**EXERCISE AIM**
Filter for the word "picture" and keep each matching line.

**DATA RECORDS**
====

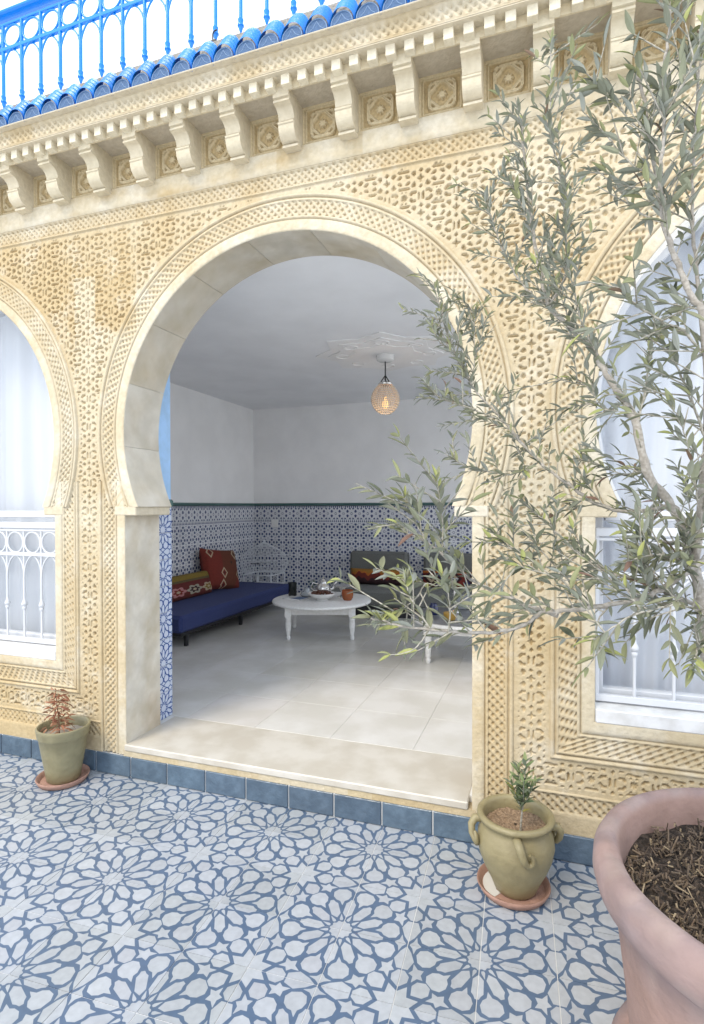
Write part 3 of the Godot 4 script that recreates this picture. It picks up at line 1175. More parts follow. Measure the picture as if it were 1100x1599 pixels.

====

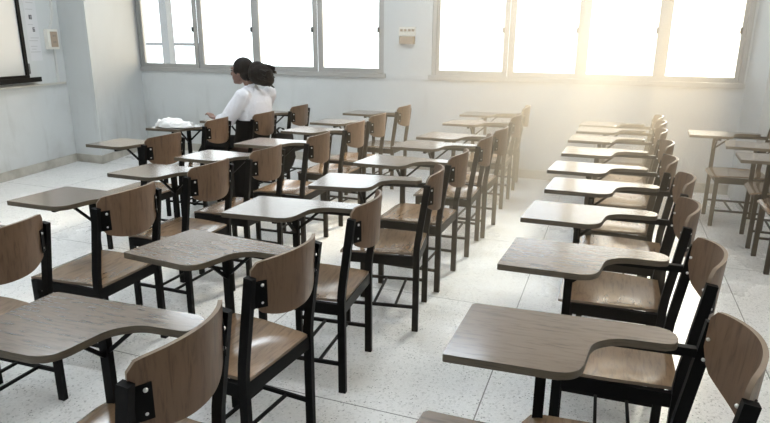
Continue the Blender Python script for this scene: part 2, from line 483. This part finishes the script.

====

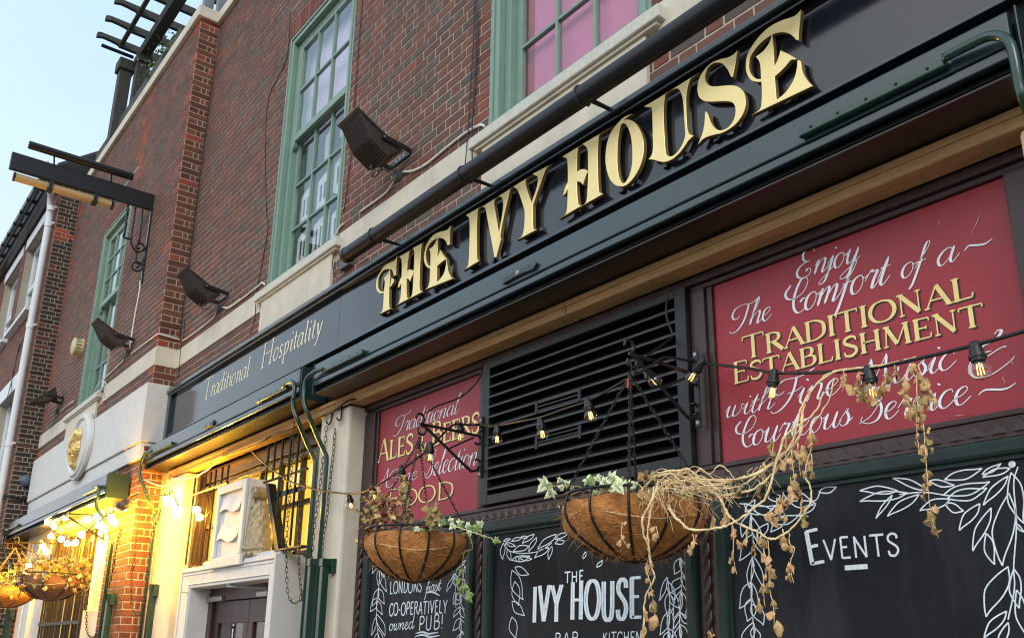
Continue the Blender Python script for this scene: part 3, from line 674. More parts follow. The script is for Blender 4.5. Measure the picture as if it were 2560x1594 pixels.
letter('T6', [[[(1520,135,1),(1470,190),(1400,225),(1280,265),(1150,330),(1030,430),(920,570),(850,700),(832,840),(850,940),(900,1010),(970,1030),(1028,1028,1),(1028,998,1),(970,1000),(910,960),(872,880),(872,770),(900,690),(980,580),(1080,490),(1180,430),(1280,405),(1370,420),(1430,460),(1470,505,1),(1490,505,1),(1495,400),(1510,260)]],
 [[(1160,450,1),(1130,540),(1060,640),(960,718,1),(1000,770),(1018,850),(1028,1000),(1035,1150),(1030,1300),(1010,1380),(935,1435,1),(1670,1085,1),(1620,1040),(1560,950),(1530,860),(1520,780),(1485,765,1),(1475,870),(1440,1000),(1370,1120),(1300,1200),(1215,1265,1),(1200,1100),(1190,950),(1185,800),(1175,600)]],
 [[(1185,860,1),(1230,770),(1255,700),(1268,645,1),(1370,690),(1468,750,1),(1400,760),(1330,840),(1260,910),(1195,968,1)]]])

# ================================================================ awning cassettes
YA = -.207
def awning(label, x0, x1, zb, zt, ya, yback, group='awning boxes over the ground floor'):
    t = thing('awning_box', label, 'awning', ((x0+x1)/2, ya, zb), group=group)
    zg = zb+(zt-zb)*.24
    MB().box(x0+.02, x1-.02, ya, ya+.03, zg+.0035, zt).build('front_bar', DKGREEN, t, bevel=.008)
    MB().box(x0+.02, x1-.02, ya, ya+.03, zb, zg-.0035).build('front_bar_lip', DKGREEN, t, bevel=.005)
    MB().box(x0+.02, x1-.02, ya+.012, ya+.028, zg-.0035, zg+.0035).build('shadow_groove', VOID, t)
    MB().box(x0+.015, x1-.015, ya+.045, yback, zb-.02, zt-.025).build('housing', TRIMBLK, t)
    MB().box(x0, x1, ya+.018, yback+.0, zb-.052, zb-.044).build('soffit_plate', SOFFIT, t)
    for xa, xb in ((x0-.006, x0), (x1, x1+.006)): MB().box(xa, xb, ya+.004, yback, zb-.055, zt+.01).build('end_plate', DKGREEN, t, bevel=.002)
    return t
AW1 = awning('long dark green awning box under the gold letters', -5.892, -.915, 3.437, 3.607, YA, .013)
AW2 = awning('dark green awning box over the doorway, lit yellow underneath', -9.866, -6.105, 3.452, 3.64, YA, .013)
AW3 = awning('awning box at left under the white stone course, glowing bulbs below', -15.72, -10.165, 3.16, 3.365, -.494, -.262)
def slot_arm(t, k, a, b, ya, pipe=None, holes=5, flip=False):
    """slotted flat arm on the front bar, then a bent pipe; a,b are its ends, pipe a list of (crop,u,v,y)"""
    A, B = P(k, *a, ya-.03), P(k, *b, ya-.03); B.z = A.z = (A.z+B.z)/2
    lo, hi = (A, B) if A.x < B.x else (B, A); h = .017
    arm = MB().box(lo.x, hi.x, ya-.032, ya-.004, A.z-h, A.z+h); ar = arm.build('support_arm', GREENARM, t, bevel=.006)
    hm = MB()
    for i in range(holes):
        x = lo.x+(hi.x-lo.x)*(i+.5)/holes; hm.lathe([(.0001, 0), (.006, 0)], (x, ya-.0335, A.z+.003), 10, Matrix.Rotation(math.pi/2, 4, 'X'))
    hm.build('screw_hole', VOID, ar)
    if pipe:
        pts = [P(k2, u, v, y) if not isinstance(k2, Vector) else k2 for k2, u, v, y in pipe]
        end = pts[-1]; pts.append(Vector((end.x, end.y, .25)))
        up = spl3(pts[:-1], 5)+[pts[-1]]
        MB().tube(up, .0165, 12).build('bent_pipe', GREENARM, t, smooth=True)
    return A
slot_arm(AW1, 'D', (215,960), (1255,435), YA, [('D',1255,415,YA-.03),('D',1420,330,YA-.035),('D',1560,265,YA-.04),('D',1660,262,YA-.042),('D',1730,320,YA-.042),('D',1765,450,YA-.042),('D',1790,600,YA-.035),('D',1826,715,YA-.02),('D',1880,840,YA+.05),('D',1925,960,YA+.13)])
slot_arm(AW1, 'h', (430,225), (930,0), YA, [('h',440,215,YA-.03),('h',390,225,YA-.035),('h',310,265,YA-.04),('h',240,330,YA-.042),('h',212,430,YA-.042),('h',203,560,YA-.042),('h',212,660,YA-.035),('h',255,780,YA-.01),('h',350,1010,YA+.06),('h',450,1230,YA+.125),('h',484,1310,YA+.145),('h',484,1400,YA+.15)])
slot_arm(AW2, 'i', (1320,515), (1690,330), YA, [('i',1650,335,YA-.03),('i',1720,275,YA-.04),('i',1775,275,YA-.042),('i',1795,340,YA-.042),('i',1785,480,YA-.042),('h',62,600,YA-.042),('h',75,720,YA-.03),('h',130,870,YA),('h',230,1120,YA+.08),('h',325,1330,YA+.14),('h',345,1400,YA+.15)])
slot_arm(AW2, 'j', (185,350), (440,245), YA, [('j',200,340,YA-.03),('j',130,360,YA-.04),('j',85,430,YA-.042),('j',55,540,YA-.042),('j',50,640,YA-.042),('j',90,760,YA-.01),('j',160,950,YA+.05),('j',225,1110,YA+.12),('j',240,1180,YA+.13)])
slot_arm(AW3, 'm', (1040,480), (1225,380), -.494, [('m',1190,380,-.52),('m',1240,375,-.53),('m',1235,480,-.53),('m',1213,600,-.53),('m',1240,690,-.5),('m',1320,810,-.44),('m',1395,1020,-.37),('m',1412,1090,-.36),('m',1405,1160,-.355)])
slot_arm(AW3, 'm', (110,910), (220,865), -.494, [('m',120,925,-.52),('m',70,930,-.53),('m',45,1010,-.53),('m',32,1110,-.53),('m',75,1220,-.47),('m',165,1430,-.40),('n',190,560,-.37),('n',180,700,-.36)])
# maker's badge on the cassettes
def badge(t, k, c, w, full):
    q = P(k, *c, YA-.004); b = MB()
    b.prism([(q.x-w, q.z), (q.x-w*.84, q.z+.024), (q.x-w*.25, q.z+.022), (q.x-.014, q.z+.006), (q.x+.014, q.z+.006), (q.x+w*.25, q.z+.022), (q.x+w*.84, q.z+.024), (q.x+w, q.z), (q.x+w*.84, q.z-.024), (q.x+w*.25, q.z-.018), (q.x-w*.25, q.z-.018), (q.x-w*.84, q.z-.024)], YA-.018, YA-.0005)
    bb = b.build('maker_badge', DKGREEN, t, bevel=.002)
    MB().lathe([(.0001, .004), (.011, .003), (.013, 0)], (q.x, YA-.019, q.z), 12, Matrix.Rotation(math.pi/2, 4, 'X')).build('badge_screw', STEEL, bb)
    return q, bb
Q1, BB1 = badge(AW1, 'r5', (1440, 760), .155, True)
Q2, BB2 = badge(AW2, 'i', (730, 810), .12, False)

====

**EXERCISE RESULT**
Write part 3 of the Godot 4 script that recreates this picture. It picks up at line 1175. More parts follow. Measure the picture as if it were 1100x1599 pixels.
Continue the Blender Python script for this scene: part 3, from line 674. More parts follow. The script is for Blender 4.5. Measure the picture as if it were 2560x1594 pixels.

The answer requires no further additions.